What is occurring in Beckett's postwar response to the wake of James Joyce and his critic Woolf, who on the evidence it would appear would rather he were more the materialist and less the spiritualist, I would suggest, is a beckoning fragmentation of the Rabelaisian vision of the 'world', which, though still configurable as a whole entity is nevertheless so many steps beyond the linguistic grasp of being altogether coherently known, familiarised and internalised as different modes of experience resist homogenisation, diverge and scatter deeper into their intrinsic diversities.
An analytic approach to poetics and criticism is one means, then, of trying to make sense of where these expressive differences, definitively let loose in the regimes of postwar liberal democracy, are going, and what their disparate identities and ways with language attest to.
The picture also, I'd have to say, looks a lot less clear at the time than it does in retrospect, to reiterate a well worn truism.

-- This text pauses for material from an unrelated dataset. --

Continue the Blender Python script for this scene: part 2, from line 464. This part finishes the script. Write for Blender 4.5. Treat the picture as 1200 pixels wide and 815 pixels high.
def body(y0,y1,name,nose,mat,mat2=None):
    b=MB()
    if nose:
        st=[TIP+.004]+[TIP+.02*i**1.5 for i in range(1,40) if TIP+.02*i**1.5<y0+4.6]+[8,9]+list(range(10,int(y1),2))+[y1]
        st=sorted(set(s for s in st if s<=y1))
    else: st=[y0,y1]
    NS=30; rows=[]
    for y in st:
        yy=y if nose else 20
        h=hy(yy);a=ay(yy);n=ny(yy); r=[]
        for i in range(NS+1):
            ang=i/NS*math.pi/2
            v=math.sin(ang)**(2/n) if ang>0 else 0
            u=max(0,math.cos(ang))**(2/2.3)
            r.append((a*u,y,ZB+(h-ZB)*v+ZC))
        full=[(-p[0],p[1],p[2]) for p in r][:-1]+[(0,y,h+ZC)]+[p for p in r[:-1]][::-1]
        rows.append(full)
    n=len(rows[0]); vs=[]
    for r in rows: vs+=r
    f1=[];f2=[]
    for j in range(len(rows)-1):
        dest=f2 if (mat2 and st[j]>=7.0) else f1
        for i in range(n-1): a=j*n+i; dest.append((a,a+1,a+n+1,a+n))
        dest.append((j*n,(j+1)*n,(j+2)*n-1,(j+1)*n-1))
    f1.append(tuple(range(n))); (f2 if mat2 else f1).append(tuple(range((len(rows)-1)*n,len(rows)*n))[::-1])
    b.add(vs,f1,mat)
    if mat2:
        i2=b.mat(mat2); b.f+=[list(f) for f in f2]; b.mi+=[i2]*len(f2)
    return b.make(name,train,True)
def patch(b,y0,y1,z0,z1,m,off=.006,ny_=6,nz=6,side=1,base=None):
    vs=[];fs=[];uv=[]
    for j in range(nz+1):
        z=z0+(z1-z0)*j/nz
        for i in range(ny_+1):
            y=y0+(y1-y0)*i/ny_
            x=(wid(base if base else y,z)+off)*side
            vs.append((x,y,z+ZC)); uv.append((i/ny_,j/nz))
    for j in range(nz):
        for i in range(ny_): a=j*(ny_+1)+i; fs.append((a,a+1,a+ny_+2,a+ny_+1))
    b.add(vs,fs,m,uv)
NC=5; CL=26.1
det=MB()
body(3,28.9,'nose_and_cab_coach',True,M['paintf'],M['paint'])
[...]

On the impressive and fascinating postings lately from Chris Emery and Douglas Oliver (this is e-mail after all and not 'New Literary History') I could note that I find listings of writers and notions of group tendencies valuable as a critical and orienting tool (and always there are unfamiliar names, titles; and I'm afraid I'm given to read as much again as to speak or 'over'write with celebratory or dismissive opinions), yet what I am perhaps more intrigued by is the issue of how poetic language is put together: this may not be an entirely conscious or deliberate process and yet 'form' of some kind is what results (like mowing a lawn [/or fashioning a shoreline estuary] into neat perpendicular margins or allowing an irregular and overgrown verge to wend out etc).
Will have to leave this to do something more useful and socially redeeming. Any further thoughts in the next week or two I may jot into another post, depending, that is, on how things add up...
PS A few related pieces from the Prynne "Poems" out from Bloodaxe:
'Numbers in Time of Trouble' ("Kitchen Poems"), 'The Common Gain, Reversed', 'A Stone Called Nothing' ("The White Stones").